Court allows third-party surveillance to trace suspect

You may not know who is listening in to your phone conversations Keystone

The Federal Court has ruled that authorities are allowed to tap third-party telephone connections that are called by a wanted person, in a decision that may set the agenda for proposed changes of national intelligence legislation.

This content was published on November 19, 2012 - 17:06 and agencies

The judges in Lausanne said that Zurich prosecutors may tap the wires of a friend of a suspected robber in order to track him down. The supreme court argued that alleged offenders should not be allowed to escape surveillance measures by frequently changing phones.

The ruling may be a prelude to changes to the federal law on internal security, which the defence ministry is expected to table by the end of the year. The proposed modifications will deal with questions on how to expand tracing methods and preventive measures, including wiretapping.

The decision came after an appeal from the Zurich cantonal prosecutor’s office against a cantonal court ruling.

The prosecutors’ office conducted in 2010 a criminal investigation against a man who was suspected of having planned and prepared robberies. They did not know the whereabouts of the person and the telephone connections he used. The identity of his girlfriend, who was not subject to investigations herself, was known though.

The prosecutors’ office filed a request  to keep taps on her telephone for a few months to trace the suspect. The cantonal court refused permission.

The federal court specified that investigators are only allowed to tap third-party connections if there is evidence that the target person is calling the number on a regular basis. Surveillance must be stopped once the number of the suspected person is known, because investigators may then tap the suspect’s phone directly.

Prosecutors also do not have the right to record conversations where the suspect is not taking part, the judges said.

The case is legally still ambiguous, according to the Lausanne judges. Current law only permits the surveillance of third-party phone lines a suspect is calling from.
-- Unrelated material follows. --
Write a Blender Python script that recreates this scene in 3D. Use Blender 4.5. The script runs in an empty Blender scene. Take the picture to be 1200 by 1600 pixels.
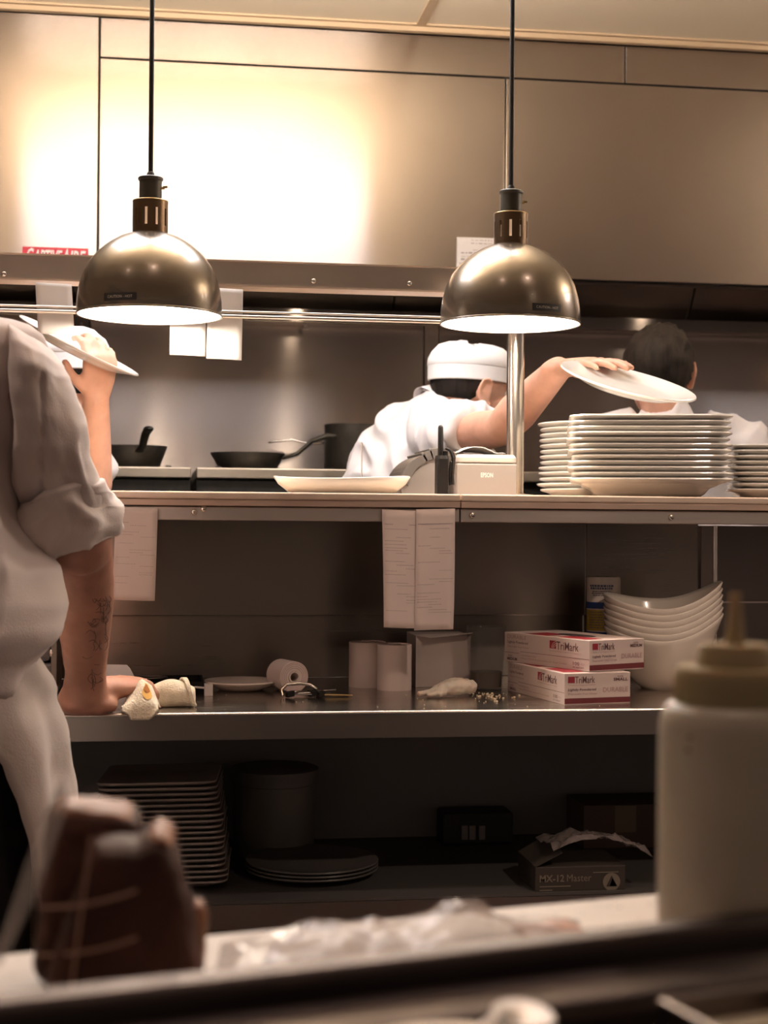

The prosecutors argued that the law should also apply to cases where a wanted person is frequently calling a third-party connection.

The defence ministry is working again on changes to the federal law after an earlier version was rejected by parliament in 2009, saying that it went too far.  The modification proposed at the time would have granted law enforcement services for example the right  to preventively observe private apartments, telephones, mail, computers or suspected hotel guests.